In 1945, at Newhall's prompting, Helmut and Alison Gernsheim started collecting the works of historic photographers, especially British ones, which were disappearing. They amassed a huge collection containing work by such luminaries as Julia Margaret Cameron, Alvin Langdon Coburn, Hill & Adamson, William Henry Fox Talbot, and Louis Daguerre. They rediscovered the long-lost hobby of Lewis Carroll when in 1947 Helmut stumbled across an album of Carroll's portraits in a junk shop. Ultimately this collection, along with an estimated 3–4 million words of notes on the subject led to his writing the 180,000-word book The History of Photography.

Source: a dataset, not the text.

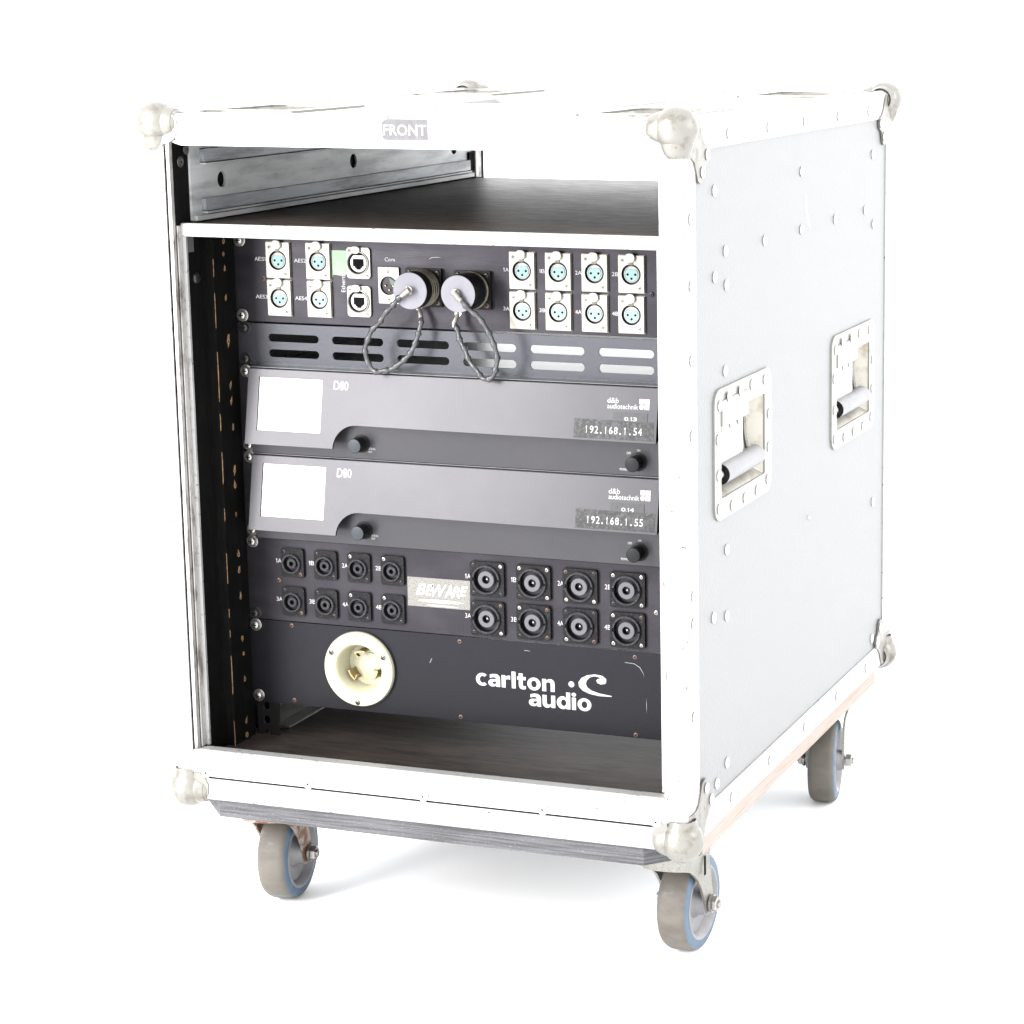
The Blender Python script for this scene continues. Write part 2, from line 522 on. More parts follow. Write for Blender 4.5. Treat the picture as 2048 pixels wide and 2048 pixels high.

When the first edition was published by the OUP in 1955 it became an instant classic and the definitive reference work for historians of photography for decades afterwards, being described by Beaumont Newhall as "a milestone in the history of photography" and by other reviewers as "the photographer's bible" and "an encyclopaedic work". Along the way, in 1952 Gernsheim rediscovered the long-lost world's first surviving permanent photograph from nature, created by Joseph Nicéphore Niépce in 1827. Helmut and Alison continued to publish numerous articles and books on various aspects of photography and a variety of photographers.
Ultimately, Gernsheim needed to find a home for his vast collection of over 33,000 photographs, 4,000 books, research notes, his own correspondence, and collected correspondence including letters by Daguerre and Fox Talbot. He sought unsuccessfully to found a national museum of photography in the UK. In the end, after many fruitless discussions with authorities and potential sponsors in several countries, he sold everything to the University of Texas at Austin in 1963 where it formed the basis of a new Department of Photography at the Humanities Research Center. His collection of modern photography was retained by him and ultimately passed to the Forum Internationale Photographie at the Reiss-Engelhorn-Museen, Mannheim.

Later life, death

Alison Gernsheim died on 27 March 1969 and Helmut Gernsheim remarried in 1971 to Irène Guénin. He continued a positive interest in photography, vigorously supporting the establishment of photographic galleries and museums in the USA and Britain, including The Photographers' Gallery under Sue Davies in 1971 and the National Museum of Photography Film and Television under Colin Ford in 1983.
Helmut Gernsheim died on 20 July 1995.